Выбрать главу

Когда Хочбар не послушал совета матери и отправился в Хунзах, коварный его враг, хан Нуцал, разумеется, обезоружил его и приказал начать приготовление к казни.

Хунзахский глашатай скликал джамаат:

— Рубите дрова, кто отцов потерял, Носите кизяк, кто сынов потерял, Попался нам в руки разбойный Хочбар… — …Потом за Хочбаром послали людей: — Пойдем позабавиться в наш годекан. — Ого, еще как я за вами пойду, Ого, еще как я к огню подойду!
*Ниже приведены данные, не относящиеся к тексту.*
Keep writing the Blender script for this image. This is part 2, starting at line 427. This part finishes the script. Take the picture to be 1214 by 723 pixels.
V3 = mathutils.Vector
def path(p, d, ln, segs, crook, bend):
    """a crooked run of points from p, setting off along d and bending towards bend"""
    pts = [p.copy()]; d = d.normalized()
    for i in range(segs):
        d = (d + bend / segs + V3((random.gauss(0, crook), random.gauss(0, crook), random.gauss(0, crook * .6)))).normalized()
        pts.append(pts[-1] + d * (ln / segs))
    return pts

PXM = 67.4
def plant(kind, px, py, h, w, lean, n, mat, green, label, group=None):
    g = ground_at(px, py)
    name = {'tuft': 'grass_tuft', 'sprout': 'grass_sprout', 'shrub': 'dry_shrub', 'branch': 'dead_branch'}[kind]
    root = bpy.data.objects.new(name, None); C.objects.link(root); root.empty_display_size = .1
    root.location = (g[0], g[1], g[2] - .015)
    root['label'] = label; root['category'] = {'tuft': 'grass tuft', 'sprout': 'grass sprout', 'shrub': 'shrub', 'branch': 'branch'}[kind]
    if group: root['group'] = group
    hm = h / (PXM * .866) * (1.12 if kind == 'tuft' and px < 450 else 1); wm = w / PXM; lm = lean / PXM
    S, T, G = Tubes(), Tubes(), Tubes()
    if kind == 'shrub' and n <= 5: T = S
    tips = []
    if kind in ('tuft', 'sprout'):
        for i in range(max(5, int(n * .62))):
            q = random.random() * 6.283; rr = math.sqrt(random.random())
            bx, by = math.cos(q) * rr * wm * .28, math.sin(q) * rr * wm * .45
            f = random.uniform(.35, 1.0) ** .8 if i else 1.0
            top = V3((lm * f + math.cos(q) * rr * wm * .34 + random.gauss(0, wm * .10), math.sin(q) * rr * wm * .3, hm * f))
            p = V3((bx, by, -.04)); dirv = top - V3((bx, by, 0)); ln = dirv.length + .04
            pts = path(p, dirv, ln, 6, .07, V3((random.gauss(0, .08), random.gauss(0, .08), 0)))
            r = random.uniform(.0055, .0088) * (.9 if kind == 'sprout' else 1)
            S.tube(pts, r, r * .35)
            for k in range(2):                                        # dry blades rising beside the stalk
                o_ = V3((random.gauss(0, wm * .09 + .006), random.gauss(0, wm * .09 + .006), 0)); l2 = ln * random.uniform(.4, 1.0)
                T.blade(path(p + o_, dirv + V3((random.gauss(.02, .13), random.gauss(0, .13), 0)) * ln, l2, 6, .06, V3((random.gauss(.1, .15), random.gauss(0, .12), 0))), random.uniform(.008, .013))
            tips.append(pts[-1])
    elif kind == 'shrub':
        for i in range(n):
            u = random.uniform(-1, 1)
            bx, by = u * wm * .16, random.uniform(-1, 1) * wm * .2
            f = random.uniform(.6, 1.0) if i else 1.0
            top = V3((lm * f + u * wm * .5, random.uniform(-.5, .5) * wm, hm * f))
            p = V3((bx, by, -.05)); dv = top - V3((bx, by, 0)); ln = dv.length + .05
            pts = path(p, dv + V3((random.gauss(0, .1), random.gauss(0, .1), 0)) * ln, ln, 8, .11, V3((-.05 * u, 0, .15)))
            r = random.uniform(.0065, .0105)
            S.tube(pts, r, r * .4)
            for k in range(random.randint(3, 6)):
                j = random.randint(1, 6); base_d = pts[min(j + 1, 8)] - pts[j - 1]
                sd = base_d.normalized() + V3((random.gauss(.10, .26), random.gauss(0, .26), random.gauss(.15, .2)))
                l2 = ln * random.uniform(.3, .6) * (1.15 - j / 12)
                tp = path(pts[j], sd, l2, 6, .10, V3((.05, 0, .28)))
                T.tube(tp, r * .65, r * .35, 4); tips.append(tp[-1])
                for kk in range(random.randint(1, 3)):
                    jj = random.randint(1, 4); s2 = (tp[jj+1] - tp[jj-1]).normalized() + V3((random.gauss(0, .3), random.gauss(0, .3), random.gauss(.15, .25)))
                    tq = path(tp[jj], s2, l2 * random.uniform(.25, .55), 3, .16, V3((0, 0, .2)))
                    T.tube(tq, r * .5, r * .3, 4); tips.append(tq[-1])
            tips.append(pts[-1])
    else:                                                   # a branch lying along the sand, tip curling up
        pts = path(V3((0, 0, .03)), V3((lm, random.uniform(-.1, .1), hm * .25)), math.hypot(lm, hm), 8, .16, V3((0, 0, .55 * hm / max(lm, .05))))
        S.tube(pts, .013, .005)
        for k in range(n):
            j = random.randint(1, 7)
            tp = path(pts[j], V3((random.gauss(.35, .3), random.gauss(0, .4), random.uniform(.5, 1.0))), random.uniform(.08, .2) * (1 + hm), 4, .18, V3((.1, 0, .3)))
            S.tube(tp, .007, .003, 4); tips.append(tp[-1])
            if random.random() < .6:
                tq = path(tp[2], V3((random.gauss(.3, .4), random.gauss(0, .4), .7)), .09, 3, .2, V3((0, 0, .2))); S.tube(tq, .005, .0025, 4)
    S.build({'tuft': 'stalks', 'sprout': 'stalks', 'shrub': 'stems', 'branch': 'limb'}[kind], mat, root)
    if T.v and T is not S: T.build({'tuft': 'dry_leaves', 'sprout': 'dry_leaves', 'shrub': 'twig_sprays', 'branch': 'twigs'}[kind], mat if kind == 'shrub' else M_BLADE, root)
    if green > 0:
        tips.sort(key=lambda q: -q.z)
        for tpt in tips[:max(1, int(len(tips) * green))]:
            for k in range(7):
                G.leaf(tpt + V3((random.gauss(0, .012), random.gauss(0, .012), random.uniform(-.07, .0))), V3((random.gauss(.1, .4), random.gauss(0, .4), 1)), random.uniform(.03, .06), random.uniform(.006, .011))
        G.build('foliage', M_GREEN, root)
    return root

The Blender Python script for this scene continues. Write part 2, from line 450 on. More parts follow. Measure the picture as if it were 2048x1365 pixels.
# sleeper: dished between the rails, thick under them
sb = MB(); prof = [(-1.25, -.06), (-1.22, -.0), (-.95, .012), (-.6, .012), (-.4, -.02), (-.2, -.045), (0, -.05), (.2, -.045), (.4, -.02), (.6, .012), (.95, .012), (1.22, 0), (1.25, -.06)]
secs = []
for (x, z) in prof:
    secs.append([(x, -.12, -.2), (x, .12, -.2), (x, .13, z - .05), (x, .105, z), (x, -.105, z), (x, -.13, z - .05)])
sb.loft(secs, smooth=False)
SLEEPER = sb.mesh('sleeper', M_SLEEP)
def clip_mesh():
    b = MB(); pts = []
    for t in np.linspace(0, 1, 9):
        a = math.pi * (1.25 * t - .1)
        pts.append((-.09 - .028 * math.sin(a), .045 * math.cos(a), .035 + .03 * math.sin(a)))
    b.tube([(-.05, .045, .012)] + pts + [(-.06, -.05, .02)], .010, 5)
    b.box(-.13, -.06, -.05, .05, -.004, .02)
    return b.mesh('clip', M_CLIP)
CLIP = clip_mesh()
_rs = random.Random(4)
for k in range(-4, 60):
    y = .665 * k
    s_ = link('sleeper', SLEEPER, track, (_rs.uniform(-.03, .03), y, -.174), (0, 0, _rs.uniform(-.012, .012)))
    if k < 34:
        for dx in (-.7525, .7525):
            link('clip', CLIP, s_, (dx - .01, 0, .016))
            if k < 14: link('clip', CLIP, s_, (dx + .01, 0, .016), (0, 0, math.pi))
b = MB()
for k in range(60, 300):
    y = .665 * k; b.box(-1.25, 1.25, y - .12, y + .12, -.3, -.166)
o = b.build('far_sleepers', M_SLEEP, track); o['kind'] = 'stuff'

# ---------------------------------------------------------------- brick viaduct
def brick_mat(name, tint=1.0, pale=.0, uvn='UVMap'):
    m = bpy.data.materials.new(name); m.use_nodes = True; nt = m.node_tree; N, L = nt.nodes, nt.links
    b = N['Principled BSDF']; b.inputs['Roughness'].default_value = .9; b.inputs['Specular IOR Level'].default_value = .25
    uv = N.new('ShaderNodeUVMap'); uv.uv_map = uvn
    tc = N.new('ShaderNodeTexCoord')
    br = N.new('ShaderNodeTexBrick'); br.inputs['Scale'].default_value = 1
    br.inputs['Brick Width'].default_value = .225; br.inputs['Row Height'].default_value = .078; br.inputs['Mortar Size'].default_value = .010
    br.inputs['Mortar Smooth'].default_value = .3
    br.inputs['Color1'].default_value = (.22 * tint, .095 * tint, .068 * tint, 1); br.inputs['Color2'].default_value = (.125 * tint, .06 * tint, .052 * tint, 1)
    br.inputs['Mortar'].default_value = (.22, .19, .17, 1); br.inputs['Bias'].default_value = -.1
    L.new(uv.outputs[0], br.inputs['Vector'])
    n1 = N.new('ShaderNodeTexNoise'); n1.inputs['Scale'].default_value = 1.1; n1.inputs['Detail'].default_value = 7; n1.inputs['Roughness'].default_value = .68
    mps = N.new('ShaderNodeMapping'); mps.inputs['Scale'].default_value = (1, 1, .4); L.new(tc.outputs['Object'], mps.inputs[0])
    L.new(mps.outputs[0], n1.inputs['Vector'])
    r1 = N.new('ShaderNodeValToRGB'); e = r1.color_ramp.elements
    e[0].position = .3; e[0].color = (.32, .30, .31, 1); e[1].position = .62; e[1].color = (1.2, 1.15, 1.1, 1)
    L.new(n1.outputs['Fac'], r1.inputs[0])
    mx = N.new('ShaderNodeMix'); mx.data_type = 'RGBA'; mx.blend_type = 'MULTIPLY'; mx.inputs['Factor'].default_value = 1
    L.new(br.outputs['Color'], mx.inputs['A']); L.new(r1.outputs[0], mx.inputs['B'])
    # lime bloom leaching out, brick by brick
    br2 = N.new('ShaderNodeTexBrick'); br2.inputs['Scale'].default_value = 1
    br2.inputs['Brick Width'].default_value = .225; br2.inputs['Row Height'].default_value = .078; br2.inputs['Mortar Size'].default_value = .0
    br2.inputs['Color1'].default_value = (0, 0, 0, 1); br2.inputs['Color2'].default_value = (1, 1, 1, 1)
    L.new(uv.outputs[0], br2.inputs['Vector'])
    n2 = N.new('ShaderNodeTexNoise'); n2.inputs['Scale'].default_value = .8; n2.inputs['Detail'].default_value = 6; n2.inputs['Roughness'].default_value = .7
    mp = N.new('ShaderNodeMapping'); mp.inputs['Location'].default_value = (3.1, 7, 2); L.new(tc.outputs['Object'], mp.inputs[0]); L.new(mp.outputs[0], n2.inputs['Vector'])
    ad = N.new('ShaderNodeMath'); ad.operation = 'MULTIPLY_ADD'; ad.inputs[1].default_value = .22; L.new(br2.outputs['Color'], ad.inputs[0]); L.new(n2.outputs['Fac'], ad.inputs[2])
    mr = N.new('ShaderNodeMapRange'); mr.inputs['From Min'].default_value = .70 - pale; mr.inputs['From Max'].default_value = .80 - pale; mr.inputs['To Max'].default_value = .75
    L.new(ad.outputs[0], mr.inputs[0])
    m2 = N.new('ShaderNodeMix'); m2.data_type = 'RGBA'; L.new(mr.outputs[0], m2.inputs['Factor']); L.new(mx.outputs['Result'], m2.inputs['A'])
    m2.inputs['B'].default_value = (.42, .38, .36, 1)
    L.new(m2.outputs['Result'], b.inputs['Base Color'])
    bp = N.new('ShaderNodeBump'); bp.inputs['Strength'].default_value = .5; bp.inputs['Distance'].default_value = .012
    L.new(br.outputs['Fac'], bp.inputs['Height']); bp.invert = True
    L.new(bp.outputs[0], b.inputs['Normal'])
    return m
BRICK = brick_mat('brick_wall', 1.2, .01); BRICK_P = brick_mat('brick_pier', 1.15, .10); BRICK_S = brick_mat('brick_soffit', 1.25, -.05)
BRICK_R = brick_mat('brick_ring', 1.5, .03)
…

Последние строки — поразительной точности «запись» грубой и резкой речи горца — речи, в которой нет ни страха, ни отчаяния, но нет и стоического спокойствия, а клокочет ничем не смиряемая бешеная угроза врагу, последняя мстительная решимость. Хан предлагает Хочбару спеть, и тот соглашается — только требует освободить ему руки и дать чагану.

Вот его горделивая песня, полная диковатой радости перед лицом многократно «обиженных» им врагов.

Пустые вершины стоят предо мной, Не я ли с вершин баранту угонял? Пустые долины лежат подо мной, Не я ли с долин табуны угонял?.. Меня б вы узнали, каков бы я был, Когда бы клинок мой у пояса был!

И ему несут его клинок, его кремневку — и ломают у него на глазах. Ведут его коня — и перебивают ему мечом ноги.

Наконец Хочбара заставляют плясать перед смертью.

И грянули разом с зурной барабан, Захлопал в ладоши хунзахский народ. Смеясь, любовался аварский Нуцал — Плясал у костра гидатлинский Хочбар.
Он трижды по кругу толпу обошел, Он к детям Нуцала легко подошел, И, в пляске с разбегу обоих схватив, Он бросился с ними в кипящий огонь.

Эти две строфы поразительны — легкий, вольный танец слышен и виден в них, будто это и не танец смертника. «Смеясь, любовался…» — так весело звучит стих, будто это не коварный враг, а друг задушевный любуется танцем. Но гибельный холод веет над этой безмятежностью — и в последней строке, все в том же безмятежном, танцующем ритме, происходит нечто ужасное.

Все так зрительно, что будто наяву видишь, как мстительный и радостный оскал улыбки не сполз еще с лица Нуцала, а уже гримаса ужаса страшно перекашивает его.

— Ой, боже, ой, боже, могучий Хочбар! — Тогда зарыдал, покачнувшись, Нуцал. — Ой, боже, ой, боже, спасите детей, — Царапая бороду, звал он людей!

Он обещает Хочбару свои владения — только бы он вынес из огня детей.

— Валлах, не получишь, коварный Нуцал, Клянусь, что недаром ты жизнь мою взял. Пощады у вас не к лицу мне просить, Я все, что задумал, успел совершить. Визжите, визжите, Нуцала щенки! Еще не ослабли суставы руки. Эй, громче рыдай, трижды проклятый трус! Еще не спалило мой тигровый ус!
С утра до полудня играла зурна: Попался хунзахцам могучий Хочбар. С полудня поднялся отчаянный плач: Два сына Нуцала сгорели в огне.

Такая смерть была славной с точки зрения горца. Гибель малолетних сыновей хана, пресекавшая его род, достойно венчала кончавшуюся жизнь героя: «Я все, что задумал, успел совершить».

Слагавший песню рассчитывал, разумеется, и в этом на полное сочувствие слушателей — тогда как в русских героических песнях, например, такой поступок любимого героя представить трудно — и еще труднее представить сочувствие ему.

Все это не должно, конечно, служить материалом для бесплодных рассуждений о том, чья поэзия лучше. Нетрудно понять, что там, в горских условиях, веками складывался характер более замкнутый, сдержанный и более ожесточенный — под влиянием непрекращающихся войн, больших и малых, не только племени с племенем, но и аула с аулом. Смерть ходила рядом не в каком-нибудь условном, а в самом прямом смысле слова — не только кровники ходили где-то, подстерегая удобную минуту, но и любое неосторожное, обидное слово могло тут же на месте быть оплачено жизнью.

Вместе с этим почти полное незнакомство с крепостной зависимостью в некоторых областях Дагестана вызывало к жизни дух вольнолюбия горских песен, гордое и независимое поведение их героев.